Joguei com quatro parceiras extremamente habilidosas: Renata, Maria Elisa, Taiana e Larissa, cada uma dentro de suas características. Todas faziam as coisas de maneira muito mais fácil do que eu. Renata tinha um controle de bola absurdo, Maria Elisa com um saque incrível e uma potência, Taiana habilidosíssima, defende como poucas, alcança bolas impossíveis e possui um toque perfeito. Mas Larissa talvez tenha sido a mais completa, fazia tudo muito bem, dominava todos os fundamentos. Mas não é só o talento natural, Larissa treinava muito e enxergava o jogo muito bem, por isso é uma das maiores da história do vôlei de praia.

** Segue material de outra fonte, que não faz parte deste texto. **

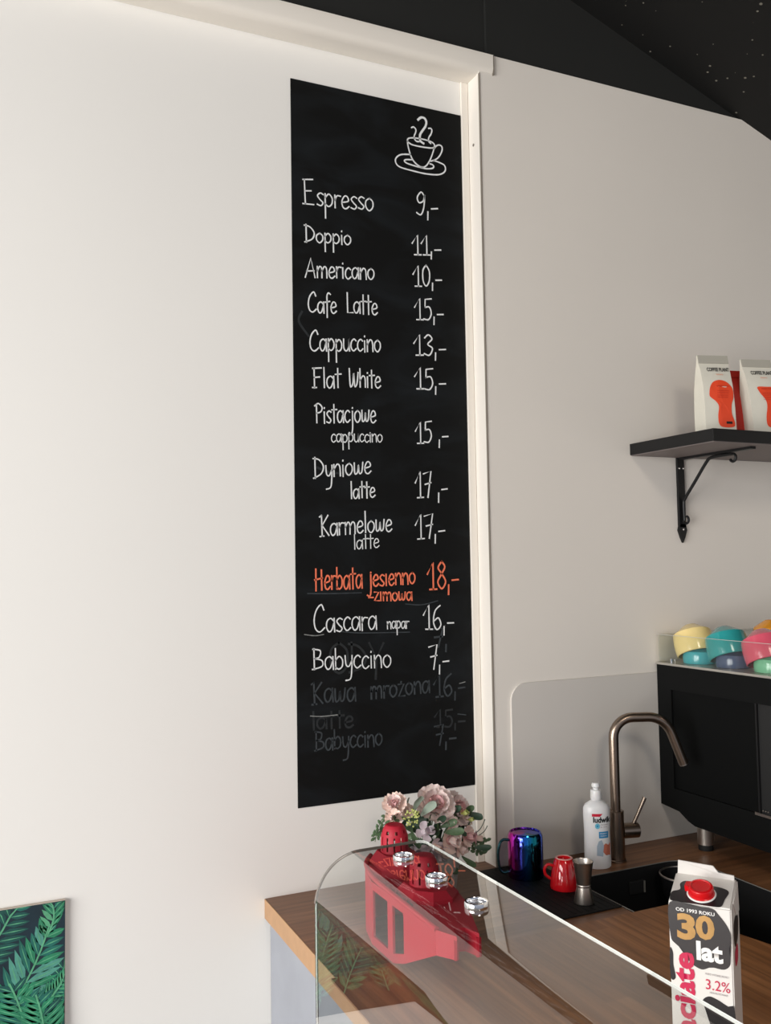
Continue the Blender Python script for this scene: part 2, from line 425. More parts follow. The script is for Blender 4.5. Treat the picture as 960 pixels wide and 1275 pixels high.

– Qual foi sua maior emoção no vôlei de praia?
Acho que as maiores emoções são aquelas inéditas, quando você sente algo pela primeira vez. A primeira etapa de Circuito Mundial que ganhei, em 2005, ao lado da Renata. Foi em Atenas, um ano depois dos Jogos Olímpicos, onde Ricardo e Emanuel tinham feito história. No mesmo local. Aquilo me marcou demais, foi uma sensação extraordinária. E depois o primeiro jogo nos Jogos Olímpicos de Pequim, na minha primeira participação, quando ganhamos da dupla mexicana. Caiu a ficha de que estávamos na Olimpíada. As demais emoções você acaba dividindo com outros sentimentos, essas eu acredito que senti mais.
– Qual atleta você gostaria de ter tido como parceira?

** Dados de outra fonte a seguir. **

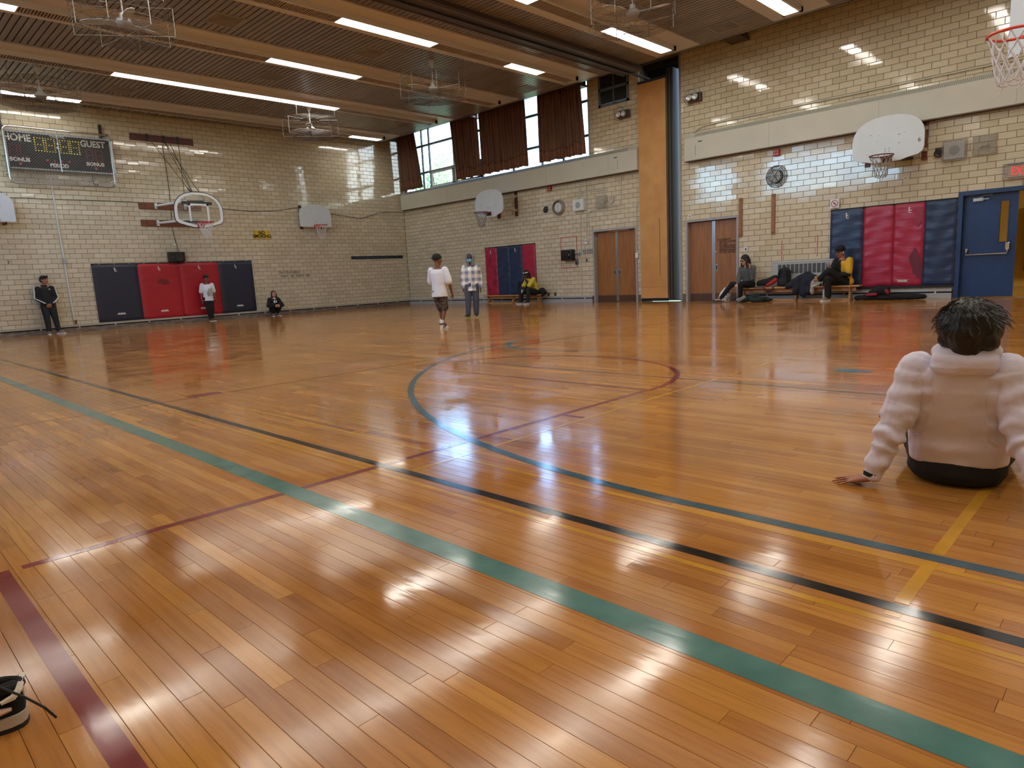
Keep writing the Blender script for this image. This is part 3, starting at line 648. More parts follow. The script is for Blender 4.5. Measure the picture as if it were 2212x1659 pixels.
# long convector enclosures above the doors
def convector(lab, y0, y1, z0, z1):
    t = thing('convector_cover', lab, 'heater', (XB-.1, (y0+y1)/2, z0)); d = .19
    secs = [(-.0, z0), (-d+.015, z0), (-d, z0+.015), (-d, z1-.12), (-.06, z1), (0, z1)]
    m = MB(); m.rings([[(XB+a, y, z) for a, z in secs] for y in (y0, y1)]); m.build('casing', CREAM, t, smooth=25)
    m = MB(); n = int((y1-y0-.6)/.035)                                    # grille slots on the sloping top
    for i in range(n):
        y = y0+.35+i*.035; a, b = Vector((XB-d+.012, y, z1-.108)), Vector((XB-.078, y, z1-.018)); nn = Vector((-.66, 0, .75))*.0025
        m.obox((a+b)/2+nn, (b-a)/2, (0, .006, 0), nn)
    m.build('grille', mat('grille_slot', '8f8d82', .6), t)
    y = y0+1.0
    while y < y1-1: m = MB(); m.box((XB-d-.002, y-.004, z0+.02), (XB-d+.001, y+.004, z1-.125)); m.build('panel_joint', mat('joint_grey', 'a5a499', .6), t); y += 2.44  # panel joints drawn as narrow strips darker than the casing
    m = MB(); m.box((XB-d+.01, y0+.01, z0-.014), (XB-.02, y1-.01, z0)); m.build('lower_edge', mat('maroon_edge', '40211f', .5), t)
    return t
c1 = convector('long cream convector cover under the curtained window', 11.07, 22.25, 3.745, 4.43)
c2 = convector('long cream convector cover above the blue door and right mats', -3.5, 9.57, 3.735, 4.44)
for c, y in ((c1, 11.75), (c2, 9.05)): m = MB(); m.box((XB-.195, y, 4.18), (XB-.19, y+.11, 4.205)); m.build('name_slot', BLACK, c); m = MB(); m.box((XB-.193, y-.02+(.0 if c is c1 else .2), 3.86), (XB-.19, y+.0+(.0 if c is c1 else .205), 4.12)); m.build('access_hatch_edge', mat('joint_grey'), c)
t = thing('conduit', 'thin pale pipe running along the wall just over the right convector', 'pipe', (XB-.03, 3, 4.6)); pts = [onB(1493, 290, .03)]
pts = [Vector((XB-.05, 9.40, 4.43)), Vector((XB-.03, 9.25, 4.55)), Vector((XB-.03, 9.05, 4.60)), Vector((XB-.03, -3, 4.60))]
m = MB(); m.tube(pts, .016, 8); m.build('pipe', CREAM, t)
for i in range(6): y = 8-i*2.0; m = MB(); m.box((XB-.05, y-.012, 4.575), (XB, y+.012, 4.625)); m.build('pipe_clip', GREYM, t)
# outside: lawn and trees that show through the panes
g = struct('ground'); m = MB(); m.box((XB+.3, -60, -.6), (XB+120, 90, -.35)); m.build('lawn', mat('lawn', '6d7d4a', .9, var=.3, vscale=.6), g)
LEAF = mat('tree_leaf', '7f9a55', .6, var=.35, vscale=3); BARK = mat('tree_bark', '6b5a48', .9, var=.3, bump=.4)
def tree(lab, x, y, h, R, n, seed):
    t = thing('tree', lab, 'tree', (x, y, -.4)); r = random.Random(seed); m = MB(); m.tube([(x, y, -.4), (x+.1, y, h*.4), (x-.1, y+.2, h*.8)], [.28, .2, .06], 9)
    for i in range(14):
        a = r.uniform(0, 6.28); z = h*r.uniform(.35, .7); m.tube([(x, y, z), (x+math.cos(a)*R*.5, y+math.sin(a)*R*.5, z+R*.3), (x+math.cos(a)*R*.85, y+math.sin(a)*R*.85, z+R*.45)], [.09, .05, .015], 5)
    m.build('trunk', BARK, t); m = MB()
    for i in range(n):
        v = Vector((r.gauss(0, 1), r.gauss(0, 1), r.gauss(0, 1))); v.normalize(); v *= R*r.random()**.45; c = Vector((x, y, h*.72))+Vector((v.x, v.y, v.z*.9)); a = Vector((r.gauss(0, 1), r.gauss(0, 1), r.gauss(0, 1))).normalized(); b = a.orthogonal().normalized(); s_ = r.uniform(.08, .16)
        m.v += [tuple(c-a*s_), tuple(c+b*s_*.5), tuple(c+a*s_), tuple(c-b*s_*.5)]; k = len(m.v); m.add((k-4, k-3, k-2, k-1))
    stuff(m.build('leaves', LEAF, t))
tree('leafy tree outside the bare left window pane', 30.0, 36.0, 9.5, 3.0, 5200, 3)
tree('low bushy tree seen through the bottom window panes', 27.0, 28.0, 5.4, 2.7, 6500, 4)
# ------------------------------------------------------------------ things on the walls
EMR = mat('red_led_off', '8a2f2c', .35); EMY = mat('yellow_led', 'e8d44a', .35, emit='e8d44a', estr=.25); ORL = mat('orange_lamp', 'd06a45', .35); SBK = mat('scoreboard_black', '1c1f24', .45); ALU = mat('aluminium_trim', 'aab6bf', .35, .7)
sb = thing('scoreboard', 'black electronic scoreboard behind a chain link guard', 'scoreboard', (5.2, YA-.1, 4.9))
ys = YA-.22
m = MB(); m.bbox((3.97, ys, 4.45), (6.45, YA-.02, 5.38), .01); m.build('cabinet', SBK, sb)
m = MB()
for a, b in (((3.95, 4.43), (6.47, 4.465)), ((3.95, 5.365), (6.47, 5.40)), ((3.93, 4.43), (3.975, 5.40)), ((6.435, 4.43), (6.475, 5.40))): m.box((a[0], ys-.012, a[1]), (b[0], YA-.02, b[1]))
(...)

Eu consegui jogar ao lado da Jackie Silva, que admirava muito. Nem acreditei quando ela me chamou para jogar com ela, vi ela ser campeã olímpica, era uma referência. E tive a oportunidade de conhecer a pessoa. A Jackie era aquela fortaleza, aquela mulher forte, mas é uma pessoa doce, engraçada. Foi um privilégio. Já a Shelda não consegui atuar junto dela. Foi minha adversária por um curto período. Pois adversário é quem você pode vencer, e isso só aconteceu após muitos anos. Antes, contra quem você só sofria ‘lavadas’, era apenas ídolo. Foi uma das maiores de todos os tempos. E lembro-me da primeira vez que venci ela, em 2005, na etapa de Bali (Indonésia) do Circuito Mundial. Sempre vou me lembrar. Meu avô até brincou “agora você ficou boa, ganhou da Shelda”.